Copy the first line of the material below and every later line through the line containing "CX, CY, FPX, CAM_H", without any other output.
START
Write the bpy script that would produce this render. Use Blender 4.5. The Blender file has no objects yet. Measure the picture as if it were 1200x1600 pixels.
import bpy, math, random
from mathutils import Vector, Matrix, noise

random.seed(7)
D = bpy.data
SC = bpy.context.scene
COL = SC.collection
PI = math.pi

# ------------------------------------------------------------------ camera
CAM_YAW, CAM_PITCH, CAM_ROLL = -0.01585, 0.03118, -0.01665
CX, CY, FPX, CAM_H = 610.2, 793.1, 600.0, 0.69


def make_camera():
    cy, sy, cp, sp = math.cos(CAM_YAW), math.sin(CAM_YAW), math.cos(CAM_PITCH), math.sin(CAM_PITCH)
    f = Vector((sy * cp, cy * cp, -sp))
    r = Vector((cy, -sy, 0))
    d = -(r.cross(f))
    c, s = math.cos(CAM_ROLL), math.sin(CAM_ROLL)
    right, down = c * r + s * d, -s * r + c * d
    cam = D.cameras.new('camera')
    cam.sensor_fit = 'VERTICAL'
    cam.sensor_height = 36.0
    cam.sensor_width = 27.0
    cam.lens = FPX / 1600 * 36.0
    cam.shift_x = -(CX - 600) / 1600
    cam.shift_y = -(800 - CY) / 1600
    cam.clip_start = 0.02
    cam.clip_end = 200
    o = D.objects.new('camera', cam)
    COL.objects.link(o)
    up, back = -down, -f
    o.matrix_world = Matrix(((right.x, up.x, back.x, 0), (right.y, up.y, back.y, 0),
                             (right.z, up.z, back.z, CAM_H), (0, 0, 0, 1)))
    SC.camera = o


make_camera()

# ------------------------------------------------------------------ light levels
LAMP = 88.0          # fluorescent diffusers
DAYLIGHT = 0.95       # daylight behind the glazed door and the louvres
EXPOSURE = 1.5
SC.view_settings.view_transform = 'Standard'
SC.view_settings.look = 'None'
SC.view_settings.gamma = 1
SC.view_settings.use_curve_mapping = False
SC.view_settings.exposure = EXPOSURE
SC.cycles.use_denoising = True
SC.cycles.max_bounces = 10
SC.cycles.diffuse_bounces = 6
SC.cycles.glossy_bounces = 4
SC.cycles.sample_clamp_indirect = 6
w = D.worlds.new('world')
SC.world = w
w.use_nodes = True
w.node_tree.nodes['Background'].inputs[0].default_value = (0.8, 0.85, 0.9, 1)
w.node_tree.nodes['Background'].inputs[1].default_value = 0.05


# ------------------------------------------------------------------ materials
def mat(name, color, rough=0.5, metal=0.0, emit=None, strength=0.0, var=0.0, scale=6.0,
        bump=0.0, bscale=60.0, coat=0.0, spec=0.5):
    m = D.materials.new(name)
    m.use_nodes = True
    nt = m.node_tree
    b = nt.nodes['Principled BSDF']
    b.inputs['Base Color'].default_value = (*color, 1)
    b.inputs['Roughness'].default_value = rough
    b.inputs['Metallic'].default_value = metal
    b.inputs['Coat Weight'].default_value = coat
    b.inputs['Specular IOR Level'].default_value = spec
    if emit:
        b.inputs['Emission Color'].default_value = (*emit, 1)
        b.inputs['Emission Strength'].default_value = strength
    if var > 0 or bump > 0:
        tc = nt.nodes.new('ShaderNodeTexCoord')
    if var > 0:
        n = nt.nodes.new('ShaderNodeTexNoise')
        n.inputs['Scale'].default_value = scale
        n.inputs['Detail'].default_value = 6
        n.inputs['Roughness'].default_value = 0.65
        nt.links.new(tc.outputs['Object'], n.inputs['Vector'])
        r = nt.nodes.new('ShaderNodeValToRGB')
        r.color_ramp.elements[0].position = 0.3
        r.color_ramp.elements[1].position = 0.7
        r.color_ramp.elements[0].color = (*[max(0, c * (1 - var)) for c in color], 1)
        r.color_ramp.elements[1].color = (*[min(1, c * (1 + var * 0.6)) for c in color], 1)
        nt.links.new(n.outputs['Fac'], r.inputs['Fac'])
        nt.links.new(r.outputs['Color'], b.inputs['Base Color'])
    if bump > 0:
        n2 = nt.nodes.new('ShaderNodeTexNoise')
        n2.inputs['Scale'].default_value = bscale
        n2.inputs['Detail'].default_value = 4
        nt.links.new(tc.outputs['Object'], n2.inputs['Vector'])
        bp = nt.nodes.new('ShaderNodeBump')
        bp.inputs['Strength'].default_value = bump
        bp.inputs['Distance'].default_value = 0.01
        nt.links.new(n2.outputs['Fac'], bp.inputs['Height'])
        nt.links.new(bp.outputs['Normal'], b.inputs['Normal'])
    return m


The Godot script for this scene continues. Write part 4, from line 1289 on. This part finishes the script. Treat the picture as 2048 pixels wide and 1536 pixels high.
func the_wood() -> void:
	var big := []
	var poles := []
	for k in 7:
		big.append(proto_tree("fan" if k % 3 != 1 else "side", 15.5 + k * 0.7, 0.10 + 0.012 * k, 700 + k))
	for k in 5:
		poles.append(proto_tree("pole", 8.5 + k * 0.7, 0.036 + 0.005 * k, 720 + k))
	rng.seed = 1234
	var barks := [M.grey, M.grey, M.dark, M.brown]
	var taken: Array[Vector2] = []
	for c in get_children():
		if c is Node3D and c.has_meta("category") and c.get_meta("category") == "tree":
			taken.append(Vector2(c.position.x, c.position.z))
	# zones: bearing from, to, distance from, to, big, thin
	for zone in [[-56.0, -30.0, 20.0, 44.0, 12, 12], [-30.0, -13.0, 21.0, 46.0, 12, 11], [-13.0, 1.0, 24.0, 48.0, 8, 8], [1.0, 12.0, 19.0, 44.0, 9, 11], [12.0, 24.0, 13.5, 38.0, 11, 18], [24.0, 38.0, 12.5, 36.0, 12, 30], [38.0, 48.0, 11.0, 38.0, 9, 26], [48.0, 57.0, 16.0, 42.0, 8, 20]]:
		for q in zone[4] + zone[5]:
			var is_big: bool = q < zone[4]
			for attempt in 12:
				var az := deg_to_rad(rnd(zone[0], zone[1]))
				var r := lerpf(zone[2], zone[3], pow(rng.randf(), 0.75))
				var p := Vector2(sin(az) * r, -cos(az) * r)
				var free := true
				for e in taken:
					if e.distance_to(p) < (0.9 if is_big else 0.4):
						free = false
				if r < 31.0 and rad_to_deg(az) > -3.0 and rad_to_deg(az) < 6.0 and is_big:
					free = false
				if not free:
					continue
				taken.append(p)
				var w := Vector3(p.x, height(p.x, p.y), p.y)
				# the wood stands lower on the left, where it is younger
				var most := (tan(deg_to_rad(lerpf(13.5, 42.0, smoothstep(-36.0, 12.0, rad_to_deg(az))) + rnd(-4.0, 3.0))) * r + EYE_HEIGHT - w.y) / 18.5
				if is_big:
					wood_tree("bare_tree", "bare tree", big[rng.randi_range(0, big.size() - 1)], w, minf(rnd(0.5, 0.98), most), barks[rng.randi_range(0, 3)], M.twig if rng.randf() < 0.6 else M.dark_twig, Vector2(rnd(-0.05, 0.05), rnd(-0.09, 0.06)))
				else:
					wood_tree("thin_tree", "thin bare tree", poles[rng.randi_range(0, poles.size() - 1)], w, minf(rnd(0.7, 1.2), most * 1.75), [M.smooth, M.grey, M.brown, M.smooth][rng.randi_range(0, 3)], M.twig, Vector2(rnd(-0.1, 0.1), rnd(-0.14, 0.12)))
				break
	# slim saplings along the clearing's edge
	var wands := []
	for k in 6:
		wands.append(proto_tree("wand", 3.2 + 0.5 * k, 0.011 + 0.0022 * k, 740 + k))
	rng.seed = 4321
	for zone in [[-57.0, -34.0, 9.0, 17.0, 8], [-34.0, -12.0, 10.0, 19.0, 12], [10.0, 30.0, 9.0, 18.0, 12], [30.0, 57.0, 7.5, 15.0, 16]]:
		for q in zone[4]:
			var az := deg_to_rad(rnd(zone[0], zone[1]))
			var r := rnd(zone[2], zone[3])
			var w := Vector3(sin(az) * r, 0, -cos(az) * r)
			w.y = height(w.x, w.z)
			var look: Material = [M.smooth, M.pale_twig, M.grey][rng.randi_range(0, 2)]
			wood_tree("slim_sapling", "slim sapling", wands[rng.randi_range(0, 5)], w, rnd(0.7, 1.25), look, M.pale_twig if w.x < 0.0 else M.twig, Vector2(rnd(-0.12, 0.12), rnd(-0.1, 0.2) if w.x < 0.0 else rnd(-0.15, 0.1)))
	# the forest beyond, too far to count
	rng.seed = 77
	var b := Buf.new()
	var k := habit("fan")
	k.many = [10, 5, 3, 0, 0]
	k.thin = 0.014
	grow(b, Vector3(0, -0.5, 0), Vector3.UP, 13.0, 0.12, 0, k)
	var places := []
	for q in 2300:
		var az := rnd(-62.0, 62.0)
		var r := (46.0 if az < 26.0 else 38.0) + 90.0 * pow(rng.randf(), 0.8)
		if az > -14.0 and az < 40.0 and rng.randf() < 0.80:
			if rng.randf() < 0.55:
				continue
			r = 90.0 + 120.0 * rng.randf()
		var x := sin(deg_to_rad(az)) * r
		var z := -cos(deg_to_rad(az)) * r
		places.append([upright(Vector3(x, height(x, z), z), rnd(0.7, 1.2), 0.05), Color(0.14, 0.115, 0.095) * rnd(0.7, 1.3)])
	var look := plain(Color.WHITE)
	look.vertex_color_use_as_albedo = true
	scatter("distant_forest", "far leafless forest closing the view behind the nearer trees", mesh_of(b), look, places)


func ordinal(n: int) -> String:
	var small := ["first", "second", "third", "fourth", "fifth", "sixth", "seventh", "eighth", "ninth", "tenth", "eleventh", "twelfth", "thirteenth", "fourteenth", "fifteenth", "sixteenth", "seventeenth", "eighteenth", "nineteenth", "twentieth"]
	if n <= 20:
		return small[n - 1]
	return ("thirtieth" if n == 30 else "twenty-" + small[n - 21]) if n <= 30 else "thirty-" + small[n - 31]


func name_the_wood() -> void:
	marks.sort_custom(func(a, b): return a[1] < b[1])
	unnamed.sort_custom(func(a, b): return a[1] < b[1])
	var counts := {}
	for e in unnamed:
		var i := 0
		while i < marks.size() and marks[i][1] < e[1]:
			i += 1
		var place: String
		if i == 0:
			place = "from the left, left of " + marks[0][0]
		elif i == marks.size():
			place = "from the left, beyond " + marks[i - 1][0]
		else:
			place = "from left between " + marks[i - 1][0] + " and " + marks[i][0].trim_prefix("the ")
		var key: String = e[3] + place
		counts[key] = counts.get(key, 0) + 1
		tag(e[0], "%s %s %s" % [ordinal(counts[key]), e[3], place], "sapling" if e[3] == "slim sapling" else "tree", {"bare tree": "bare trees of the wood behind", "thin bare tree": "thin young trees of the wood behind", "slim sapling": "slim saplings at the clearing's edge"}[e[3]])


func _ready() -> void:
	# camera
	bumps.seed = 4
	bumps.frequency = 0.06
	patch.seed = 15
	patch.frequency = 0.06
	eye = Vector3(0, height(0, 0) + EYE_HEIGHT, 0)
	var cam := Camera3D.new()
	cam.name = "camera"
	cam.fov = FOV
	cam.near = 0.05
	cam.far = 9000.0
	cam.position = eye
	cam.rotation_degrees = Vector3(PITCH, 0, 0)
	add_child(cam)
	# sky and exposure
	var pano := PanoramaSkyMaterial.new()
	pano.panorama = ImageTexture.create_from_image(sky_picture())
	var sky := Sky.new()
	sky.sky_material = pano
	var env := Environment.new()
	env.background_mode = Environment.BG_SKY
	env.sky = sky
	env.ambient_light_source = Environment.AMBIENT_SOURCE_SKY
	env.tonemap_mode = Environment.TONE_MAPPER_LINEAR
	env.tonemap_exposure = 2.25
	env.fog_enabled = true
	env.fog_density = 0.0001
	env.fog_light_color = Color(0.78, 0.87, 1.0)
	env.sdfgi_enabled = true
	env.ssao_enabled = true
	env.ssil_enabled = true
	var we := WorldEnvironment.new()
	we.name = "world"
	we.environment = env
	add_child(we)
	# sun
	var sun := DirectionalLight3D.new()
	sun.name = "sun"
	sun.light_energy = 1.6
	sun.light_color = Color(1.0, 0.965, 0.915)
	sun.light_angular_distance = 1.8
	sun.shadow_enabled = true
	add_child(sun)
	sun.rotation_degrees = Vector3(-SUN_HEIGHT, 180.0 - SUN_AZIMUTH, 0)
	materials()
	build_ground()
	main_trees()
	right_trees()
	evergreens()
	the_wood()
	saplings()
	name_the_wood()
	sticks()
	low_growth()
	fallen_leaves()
END
#### Expected answer
Write the bpy script that would produce this render. Use Blender 4.5. The Blender file has no objects yet. Measure the picture as if it were 1200x1600 pixels.
import bpy, math, random
from mathutils import Vector, Matrix, noise

random.seed(7)
D = bpy.data
SC = bpy.context.scene
COL = SC.collection
PI = math.pi

# ------------------------------------------------------------------ camera
CAM_YAW, CAM_PITCH, CAM_ROLL = -0.01585, 0.03118, -0.01665
CX, CY, FPX, CAM_H = 610.2, 793.1, 600.0, 0.69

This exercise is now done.